Minutes after listening to a presentation by noted political scientist Andrew Sancton (who was invited here to speak) council gave the idea of looking at ward boundary changes the boot.

Just to be clear, council didn’t decide against changes in ward boundaries or the number of councillors, it voted against even thinking about it.

As it did with OPP costing and a woodlot bylaw, council played the part of a two year old, covered its ears and went “na-na-na” so it didn’t have to listen.

The attitude is, “We know what we know and we don’t want to know what we don’t know.”

Chatham Mazda from Chatham Voice on Vimeo.

What they don’t know here is practically everything.

They don’t know if a third party review would have recommended more councillors, fewer councillors, full-time councillors, etc.

They were so consumed with the fear of what might happen, they couldn’t even consider it.

In the late 1990s, local politicians were unable to agree on changing city-county system of government. We agreed with council then because the Harris government couldn’t or wouldn’t provide the details on changes in provincial funding.

Harris’ Common Sense Revolution counted on blind trust of Queen’s Park that we didn’t have.

As a result, we ended up with “government by Meyboom,” the man hand picked to determine our fate.

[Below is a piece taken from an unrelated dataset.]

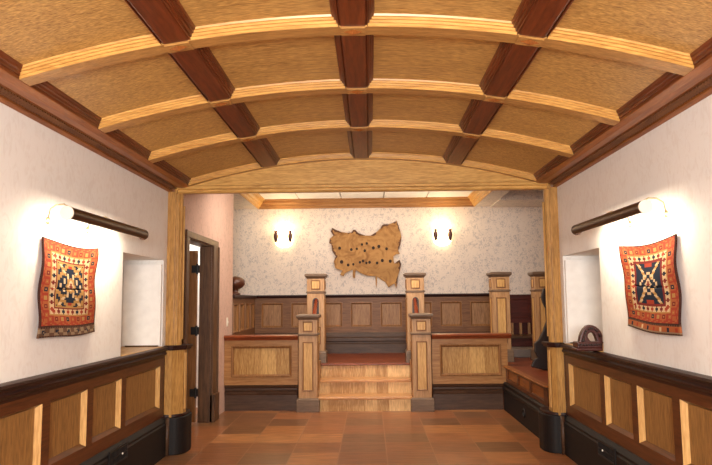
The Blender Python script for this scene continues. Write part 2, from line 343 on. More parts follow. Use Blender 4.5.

This time, there is no excuse not to look at possibilities. It appears as if councillors are concerned about their positions and their paycheques (at the same meeting they had no problem recommending spending money for a report to examine their salaries).

In fighting the imaginary fight against the results of a boundary report they are afraid to approve, they also did a disservice to the entire community.

Rural councillors helped perpetuate the lie (rabidly held by a few zealots in each ward) that “Chatham gets everything.”

The simple mathematics show that any time Chatham has received anything since 1998, it’s because councillors from outside the city thought it was a good idea.

If rural councillors voted in a block, they outnumbered Chatham councillors.

Even under one of Sancton’s suggestions (and we don’t want “government by Sancton” any more than “government by Meyboom”), the rural areas would still hold sway, despite having a lesser population.

Now, a petition has been launched at change.org (and on paper) to send the issue back to council. Just over 1,000 signatures are needed to take it back for review.

If council still refuses to act, the Ontario Municipal Board can step it and make changes as it has done elsewhere without input.

It’s been 17 years and we appear not to have learned a damn thing.

7 COMMENTS

  1. And we wonder why business doesn't come here, no surprise. When our leaders don't have open minds and get with it, our competition welcomes innovation and our educated workers are on exodus to follow those jobs.

  2. Right on the money Jim. Excellent viewpoint. By the way, the petition was started by Lynn Lindsay O'Brien, a candidate in the last election. Kudos to Lynn for continuing to care about how our municipality is governed.

  3. Farmers in CK constitute a democratic minority yet policies that would benefit the majority are regularly outweighed by minority lobbiests. What this ends up looking like is gerrymandering.